● **Task objective**: Set down exactly, and only, the lines from the one with "floor_piece([xy(jB + nb" to the final line of the entries, both included.

______

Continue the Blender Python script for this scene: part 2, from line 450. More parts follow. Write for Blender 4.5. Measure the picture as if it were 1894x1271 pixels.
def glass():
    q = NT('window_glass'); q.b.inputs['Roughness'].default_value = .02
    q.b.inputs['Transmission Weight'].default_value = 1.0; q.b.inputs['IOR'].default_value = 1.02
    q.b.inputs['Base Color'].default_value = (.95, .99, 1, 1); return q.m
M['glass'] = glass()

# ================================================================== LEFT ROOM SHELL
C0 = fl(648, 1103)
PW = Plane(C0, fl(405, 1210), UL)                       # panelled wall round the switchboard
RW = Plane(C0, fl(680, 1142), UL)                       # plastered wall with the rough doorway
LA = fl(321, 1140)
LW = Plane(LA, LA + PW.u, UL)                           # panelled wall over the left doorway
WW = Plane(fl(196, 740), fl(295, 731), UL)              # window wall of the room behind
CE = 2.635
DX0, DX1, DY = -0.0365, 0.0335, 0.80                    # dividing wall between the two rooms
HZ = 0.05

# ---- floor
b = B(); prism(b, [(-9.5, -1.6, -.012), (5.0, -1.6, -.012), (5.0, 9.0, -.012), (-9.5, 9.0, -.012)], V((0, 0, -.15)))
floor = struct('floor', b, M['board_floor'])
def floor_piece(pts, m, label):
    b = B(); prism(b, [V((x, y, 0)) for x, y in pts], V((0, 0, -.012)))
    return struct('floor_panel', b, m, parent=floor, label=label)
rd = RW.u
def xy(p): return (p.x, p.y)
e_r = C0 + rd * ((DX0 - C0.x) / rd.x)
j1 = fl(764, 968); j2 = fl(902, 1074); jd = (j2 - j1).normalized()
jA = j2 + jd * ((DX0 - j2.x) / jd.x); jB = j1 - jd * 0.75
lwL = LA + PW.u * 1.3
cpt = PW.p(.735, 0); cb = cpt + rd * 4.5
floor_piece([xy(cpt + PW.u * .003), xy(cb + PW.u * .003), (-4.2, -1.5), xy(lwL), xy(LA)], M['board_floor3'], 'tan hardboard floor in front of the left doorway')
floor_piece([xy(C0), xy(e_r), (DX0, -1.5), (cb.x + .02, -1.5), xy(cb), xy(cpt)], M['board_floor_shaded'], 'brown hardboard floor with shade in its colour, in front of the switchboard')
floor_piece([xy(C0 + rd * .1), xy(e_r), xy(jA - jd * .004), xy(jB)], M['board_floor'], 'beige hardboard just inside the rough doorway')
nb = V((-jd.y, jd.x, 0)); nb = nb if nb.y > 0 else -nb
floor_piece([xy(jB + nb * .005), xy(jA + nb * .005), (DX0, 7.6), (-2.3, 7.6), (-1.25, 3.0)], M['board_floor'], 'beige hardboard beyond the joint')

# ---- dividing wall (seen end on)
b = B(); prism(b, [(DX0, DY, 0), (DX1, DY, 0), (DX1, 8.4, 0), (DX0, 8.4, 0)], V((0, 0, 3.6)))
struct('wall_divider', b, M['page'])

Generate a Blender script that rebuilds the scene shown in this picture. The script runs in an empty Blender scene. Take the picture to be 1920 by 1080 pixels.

______

● **Reply**:
floor_piece([xy(jB + nb * .005), xy(jA + nb * .005), (DX0, 7.6), (-2.3, 7.6), (-1.25, 3.0)], M['board_floor'], 'beige hardboard beyond the joint')

# ---- dividing wall (seen end on)
b = B(); prism(b, [(DX0, DY, 0), (DX1, DY, 0), (DX1, 8.4, 0), (DX0, 8.4, 0)], V((0, 0, 3.6)))
struct('wall_divider', b, M['page'])

Generate a Blender script that rebuilds the scene shown in this picture. The script runs in an empty Blender scene. Take the picture to be 1920 by 1080 pixels.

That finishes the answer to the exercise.